Data block:
###

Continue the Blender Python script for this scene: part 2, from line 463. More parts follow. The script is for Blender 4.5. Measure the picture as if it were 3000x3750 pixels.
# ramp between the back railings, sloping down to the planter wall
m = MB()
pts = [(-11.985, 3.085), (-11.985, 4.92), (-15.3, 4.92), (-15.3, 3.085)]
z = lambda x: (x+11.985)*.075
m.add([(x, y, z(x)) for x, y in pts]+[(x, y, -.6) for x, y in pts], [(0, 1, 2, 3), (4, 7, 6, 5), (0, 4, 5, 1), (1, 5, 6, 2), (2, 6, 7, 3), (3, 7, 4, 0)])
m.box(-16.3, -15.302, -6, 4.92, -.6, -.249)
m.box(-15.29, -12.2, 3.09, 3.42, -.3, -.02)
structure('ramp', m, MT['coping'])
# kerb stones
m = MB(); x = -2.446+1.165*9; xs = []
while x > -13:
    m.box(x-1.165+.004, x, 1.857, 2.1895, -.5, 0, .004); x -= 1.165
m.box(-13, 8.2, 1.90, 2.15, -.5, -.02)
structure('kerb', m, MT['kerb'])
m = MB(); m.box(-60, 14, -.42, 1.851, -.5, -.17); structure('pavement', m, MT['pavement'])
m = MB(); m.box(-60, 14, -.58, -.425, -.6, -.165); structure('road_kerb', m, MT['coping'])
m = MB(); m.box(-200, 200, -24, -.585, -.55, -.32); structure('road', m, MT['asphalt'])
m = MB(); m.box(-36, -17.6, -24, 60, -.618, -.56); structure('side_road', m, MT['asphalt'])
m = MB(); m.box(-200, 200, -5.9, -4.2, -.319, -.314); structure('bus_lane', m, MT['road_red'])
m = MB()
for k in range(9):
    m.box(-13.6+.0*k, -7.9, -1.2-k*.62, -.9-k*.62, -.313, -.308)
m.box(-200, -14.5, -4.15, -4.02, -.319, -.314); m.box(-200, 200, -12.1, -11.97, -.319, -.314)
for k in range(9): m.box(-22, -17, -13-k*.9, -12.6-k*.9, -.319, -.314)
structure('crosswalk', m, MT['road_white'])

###

Exercise goal: Your task is to return the full listing exactly as it was given.

Finished answer:
Continue the Blender Python script for this scene: part 2, from line 463. More parts follow. The script is for Blender 4.5. Measure the picture as if it were 3000x3750 pixels.
# ramp between the back railings, sloping down to the planter wall
m = MB()
pts = [(-11.985, 3.085), (-11.985, 4.92), (-15.3, 4.92), (-15.3, 3.085)]
z = lambda x: (x+11.985)*.075
m.add([(x, y, z(x)) for x, y in pts]+[(x, y, -.6) for x, y in pts], [(0, 1, 2, 3), (4, 7, 6, 5), (0, 4, 5, 1), (1, 5, 6, 2), (2, 6, 7, 3), (3, 7, 4, 0)])
m.box(-16.3, -15.302, -6, 4.92, -.6, -.249)
m.box(-15.29, -12.2, 3.09, 3.42, -.3, -.02)
structure('ramp', m, MT['coping'])
# kerb stones
m = MB(); x = -2.446+1.165*9; xs = []
while x > -13:
    m.box(x-1.165+.004, x, 1.857, 2.1895, -.5, 0, .004); x -= 1.165
m.box(-13, 8.2, 1.90, 2.15, -.5, -.02)
structure('kerb', m, MT['kerb'])
m = MB(); m.box(-60, 14, -.42, 1.851, -.5, -.17); structure('pavement', m, MT['pavement'])
m = MB(); m.box(-60, 14, -.58, -.425, -.6, -.165); structure('road_kerb', m, MT['coping'])
m = MB(); m.box(-200, 200, -24, -.585, -.55, -.32); structure('road', m, MT['asphalt'])
m = MB(); m.box(-36, -17.6, -24, 60, -.618, -.56); structure('side_road', m, MT['asphalt'])
m = MB(); m.box(-200, 200, -5.9, -4.2, -.319, -.314); structure('bus_lane', m, MT['road_red'])
m = MB()
for k in range(9):
    m.box(-13.6+.0*k, -7.9, -1.2-k*.62, -.9-k*.62, -.313, -.308)
m.box(-200, -14.5, -4.15, -4.02, -.319, -.314); m.box(-200, 200, -12.1, -11.97, -.319, -.314)
for k in range(9): m.box(-22, -17, -13-k*.9, -12.6-k*.9, -.319, -.314)
structure('crosswalk', m, MT['road_white'])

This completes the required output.